**Exercise aim**
Transcribe each line exactly.

**Supplied information**
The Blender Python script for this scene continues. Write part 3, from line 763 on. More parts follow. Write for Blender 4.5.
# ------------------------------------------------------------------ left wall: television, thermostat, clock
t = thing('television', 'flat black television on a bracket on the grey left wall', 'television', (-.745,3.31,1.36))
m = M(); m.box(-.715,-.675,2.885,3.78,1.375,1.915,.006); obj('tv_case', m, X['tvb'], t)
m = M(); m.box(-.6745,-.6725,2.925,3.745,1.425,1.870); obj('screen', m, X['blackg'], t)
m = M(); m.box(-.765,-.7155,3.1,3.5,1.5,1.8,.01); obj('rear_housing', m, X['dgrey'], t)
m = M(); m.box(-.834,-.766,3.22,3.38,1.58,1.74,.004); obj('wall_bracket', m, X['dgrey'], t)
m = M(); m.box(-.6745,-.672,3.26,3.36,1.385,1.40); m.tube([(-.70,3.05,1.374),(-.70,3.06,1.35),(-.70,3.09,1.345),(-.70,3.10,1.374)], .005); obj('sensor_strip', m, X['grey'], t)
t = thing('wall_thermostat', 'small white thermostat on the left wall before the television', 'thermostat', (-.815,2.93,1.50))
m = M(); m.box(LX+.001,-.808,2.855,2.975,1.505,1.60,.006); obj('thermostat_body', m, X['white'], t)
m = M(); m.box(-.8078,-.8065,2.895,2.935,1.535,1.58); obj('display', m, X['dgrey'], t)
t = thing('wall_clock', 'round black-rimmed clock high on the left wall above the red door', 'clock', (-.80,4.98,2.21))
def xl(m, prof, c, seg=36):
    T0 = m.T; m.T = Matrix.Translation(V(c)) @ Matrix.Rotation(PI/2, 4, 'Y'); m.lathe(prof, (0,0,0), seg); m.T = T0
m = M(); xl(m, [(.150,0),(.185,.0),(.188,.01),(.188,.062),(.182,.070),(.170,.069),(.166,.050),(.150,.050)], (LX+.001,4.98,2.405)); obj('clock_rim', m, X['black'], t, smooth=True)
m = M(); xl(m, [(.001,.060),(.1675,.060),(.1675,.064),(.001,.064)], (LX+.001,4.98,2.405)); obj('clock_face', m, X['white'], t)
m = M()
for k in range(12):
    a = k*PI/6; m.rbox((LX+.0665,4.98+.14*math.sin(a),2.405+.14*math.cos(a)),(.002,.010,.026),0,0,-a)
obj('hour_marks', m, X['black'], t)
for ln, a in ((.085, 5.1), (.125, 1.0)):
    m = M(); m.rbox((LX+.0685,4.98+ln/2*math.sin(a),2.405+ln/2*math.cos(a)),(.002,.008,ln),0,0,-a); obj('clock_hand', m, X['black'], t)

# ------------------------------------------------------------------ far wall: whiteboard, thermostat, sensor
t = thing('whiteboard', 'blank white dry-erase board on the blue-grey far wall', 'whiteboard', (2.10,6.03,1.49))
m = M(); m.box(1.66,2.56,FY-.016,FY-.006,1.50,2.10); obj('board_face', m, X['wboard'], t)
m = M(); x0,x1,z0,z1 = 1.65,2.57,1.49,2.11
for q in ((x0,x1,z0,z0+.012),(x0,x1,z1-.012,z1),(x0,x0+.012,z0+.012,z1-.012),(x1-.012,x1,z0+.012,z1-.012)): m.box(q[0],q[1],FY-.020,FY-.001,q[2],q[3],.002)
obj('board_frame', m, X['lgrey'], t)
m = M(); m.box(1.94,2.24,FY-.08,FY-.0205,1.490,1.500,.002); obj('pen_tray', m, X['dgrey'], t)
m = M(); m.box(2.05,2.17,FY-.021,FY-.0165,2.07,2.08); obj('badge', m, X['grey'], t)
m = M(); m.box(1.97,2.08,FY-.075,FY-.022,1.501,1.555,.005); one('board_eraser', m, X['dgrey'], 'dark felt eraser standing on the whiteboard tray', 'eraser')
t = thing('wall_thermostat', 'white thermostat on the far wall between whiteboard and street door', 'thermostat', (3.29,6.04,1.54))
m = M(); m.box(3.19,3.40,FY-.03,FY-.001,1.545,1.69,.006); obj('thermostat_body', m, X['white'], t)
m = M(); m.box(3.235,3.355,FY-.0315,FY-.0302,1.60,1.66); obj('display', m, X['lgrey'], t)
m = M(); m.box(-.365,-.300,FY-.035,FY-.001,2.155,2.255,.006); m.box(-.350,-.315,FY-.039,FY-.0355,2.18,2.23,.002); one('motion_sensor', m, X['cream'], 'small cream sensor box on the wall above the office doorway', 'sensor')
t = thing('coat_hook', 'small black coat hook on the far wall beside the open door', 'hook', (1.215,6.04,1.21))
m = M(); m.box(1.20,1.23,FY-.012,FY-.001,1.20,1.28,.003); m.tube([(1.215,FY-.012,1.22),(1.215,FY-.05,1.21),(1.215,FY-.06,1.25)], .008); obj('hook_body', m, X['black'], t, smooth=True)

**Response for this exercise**
The Blender Python script for this scene continues. Write part 3, from line 763 on. More parts follow. Write for Blender 4.5.
# ------------------------------------------------------------------ left wall: television, thermostat, clock
t = thing('television', 'flat black television on a bracket on the grey left wall', 'television', (-.745,3.31,1.36))
m = M(); m.box(-.715,-.675,2.885,3.78,1.375,1.915,.006); obj('tv_case', m, X['tvb'], t)
m = M(); m.box(-.6745,-.6725,2.925,3.745,1.425,1.870); obj('screen', m, X['blackg'], t)
m = M(); m.box(-.765,-.7155,3.1,3.5,1.5,1.8,.01); obj('rear_housing', m, X['dgrey'], t)
m = M(); m.box(-.834,-.766,3.22,3.38,1.58,1.74,.004); obj('wall_bracket', m, X['dgrey'], t)
m = M(); m.box(-.6745,-.672,3.26,3.36,1.385,1.40); m.tube([(-.70,3.05,1.374),(-.70,3.06,1.35),(-.70,3.09,1.345),(-.70,3.10,1.374)], .005); obj('sensor_strip', m, X['grey'], t)
t = thing('wall_thermostat', 'small white thermostat on the left wall before the television', 'thermostat', (-.815,2.93,1.50))
m = M(); m.box(LX+.001,-.808,2.855,2.975,1.505,1.60,.006); obj('thermostat_body', m, X['white'], t)
m = M(); m.box(-.8078,-.8065,2.895,2.935,1.535,1.58); obj('display', m, X['dgrey'], t)
t = thing('wall_clock', 'round black-rimmed clock high on the left wall above the red door', 'clock', (-.80,4.98,2.21))
def xl(m, prof, c, seg=36):
    T0 = m.T; m.T = Matrix.Translation(V(c)) @ Matrix.Rotation(PI/2, 4, 'Y'); m.lathe(prof, (0,0,0), seg); m.T = T0
m = M(); xl(m, [(.150,0),(.185,.0),(.188,.01),(.188,.062),(.182,.070),(.170,.069),(.166,.050),(.150,.050)], (LX+.001,4.98,2.405)); obj('clock_rim', m, X['black'], t, smooth=True)
m = M(); xl(m, [(.001,.060),(.1675,.060),(.1675,.064),(.001,.064)], (LX+.001,4.98,2.405)); obj('clock_face', m, X['white'], t)
m = M()
for k in range(12):
    a = k*PI/6; m.rbox((LX+.0665,4.98+.14*math.sin(a),2.405+.14*math.cos(a)),(.002,.010,.026),0,0,-a)
obj('hour_marks', m, X['black'], t)
for ln, a in ((.085, 5.1), (.125, 1.0)):
    m = M(); m.rbox((LX+.0685,4.98+ln/2*math.sin(a),2.405+ln/2*math.cos(a)),(.002,.008,ln),0,0,-a); obj('clock_hand', m, X['black'], t)

# ------------------------------------------------------------------ far wall: whiteboard, thermostat, sensor
t = thing('whiteboard', 'blank white dry-erase board on the blue-grey far wall', 'whiteboard', (2.10,6.03,1.49))
m = M(); m.box(1.66,2.56,FY-.016,FY-.006,1.50,2.10); obj('board_face', m, X['wboard'], t)
m = M(); x0,x1,z0,z1 = 1.65,2.57,1.49,2.11
for q in ((x0,x1,z0,z0+.012),(x0,x1,z1-.012,z1),(x0,x0+.012,z0+.012,z1-.012),(x1-.012,x1,z0+.012,z1-.012)): m.box(q[0],q[1],FY-.020,FY-.001,q[2],q[3],.002)
obj('board_frame', m, X['lgrey'], t)
m = M(); m.box(1.94,2.24,FY-.08,FY-.0205,1.490,1.500,.002); obj('pen_tray', m, X['dgrey'], t)
m = M(); m.box(2.05,2.17,FY-.021,FY-.0165,2.07,2.08); obj('badge', m, X['grey'], t)
m = M(); m.box(1.97,2.08,FY-.075,FY-.022,1.501,1.555,.005); one('board_eraser', m, X['dgrey'], 'dark felt eraser standing on the whiteboard tray', 'eraser')
t = thing('wall_thermostat', 'white thermostat on the far wall between whiteboard and street door', 'thermostat', (3.29,6.04,1.54))
m = M(); m.box(3.19,3.40,FY-.03,FY-.001,1.545,1.69,.006); obj('thermostat_body', m, X['white'], t)
m = M(); m.box(3.235,3.355,FY-.0315,FY-.0302,1.60,1.66); obj('display', m, X['lgrey'], t)
m = M(); m.box(-.365,-.300,FY-.035,FY-.001,2.155,2.255,.006); m.box(-.350,-.315,FY-.039,FY-.0355,2.18,2.23,.002); one('motion_sensor', m, X['cream'], 'small cream sensor box on the wall above the office doorway', 'sensor')
t = thing('coat_hook', 'small black coat hook on the far wall beside the open door', 'hook', (1.215,6.04,1.21))
m = M(); m.box(1.20,1.23,FY-.012,FY-.001,1.20,1.28,.003); m.tube([(1.215,FY-.012,1.22),(1.215,FY-.05,1.21),(1.215,FY-.06,1.25)], .008); obj('hook_body', m, X['black'], t, smooth=True)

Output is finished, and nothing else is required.